Obtaining a more accurate calculator?

[Michio Cuckoo]

I'm trying to calculate relativistic photon energy shifts, and I have to use e^{\frac{x}{c^{2}}}
However,since I'm dealing with the speed of light, the exponent becomes extremely small and my TI-84 gives me a nonsensical value.

Could anyone recommend a more accurate calculator?

 

[haruspex]

I'm trying to calculate relativistic photon energy shifts, and I have to use e^{\frac{x}{c^{2}}}
However,since I'm dealing with the speed of light, the exponent becomes extremely small

If \frac{x}{c^{2}} is that small, how inaccurate would it be to approximate the answer as 1+\frac{x}{c^{2}}?

 

[Michio Cuckoo]

so you think i should use maclaurin's expansion?

 

[Millennial]

Yes, just cut the first two terms.

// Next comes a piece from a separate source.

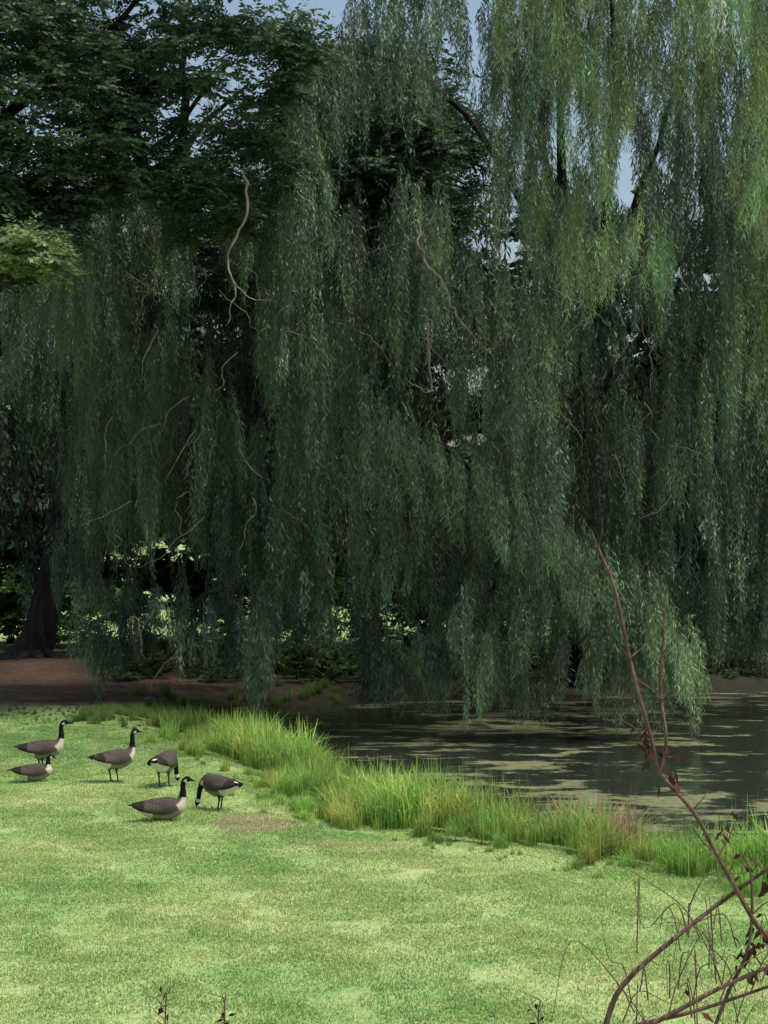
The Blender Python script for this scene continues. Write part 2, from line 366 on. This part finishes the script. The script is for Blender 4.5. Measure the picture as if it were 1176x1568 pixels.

By the Lagrange form of the remainder, we obtain that an upper bound for the error can be given by \displaystyle \frac{x^{k+1}}{(k+1)!c^{2k+2}} in a Taylor polynomial of degree k. Taking k as two (the above case), we obtain that an upper bound of the error is \displaystyle \frac{x^3}{6c^6}, which, as long as x\leq c, is accurate to at least 5 decimal places.

 

[haruspex]

Yes, just cut the first two terms. By the Lagrange form of the remainder, we obtain that an upper bound for the error can be given by \displaystyle \frac{x^{k+1}}{(k+1)!c^{2k+2}} in a Taylor polynomial of degree k. Taking k as two (the above case), we obtain that an upper bound of the error is \displaystyle \frac{x^3}{6c^6}, which, as long as x\leq c, is accurate to at least 5 decimal places.

That would be taking the first 3 terms, no? Sure, that should be fine, but the first two terms might be enough. How big is x/c², and how accurate do you need the answer to be?

 

[coolul007]

There are some online large number calculators. here's one I found:

http://www.alpertron.com.ar/BIGCALC.HTM

 

[Michio Cuckoo]

That would be taking the first 3 terms, no? Sure, that should be fine, but the first two terms might be enough. How big is x/c², and how accurate do you need the answer to be?

my answer would be in the range of 10^-11 eV.

 

[Michio Cuckoo]

There are some online large number calculators. here's one I found:

http://www.alpertron.com.ar/BIGCALC.HTM

thanks.

 

[haruspex]

my answer would be in the range of 10^-11 eV.

x/c² has units? Doesn't seem right. What exactly does x represent?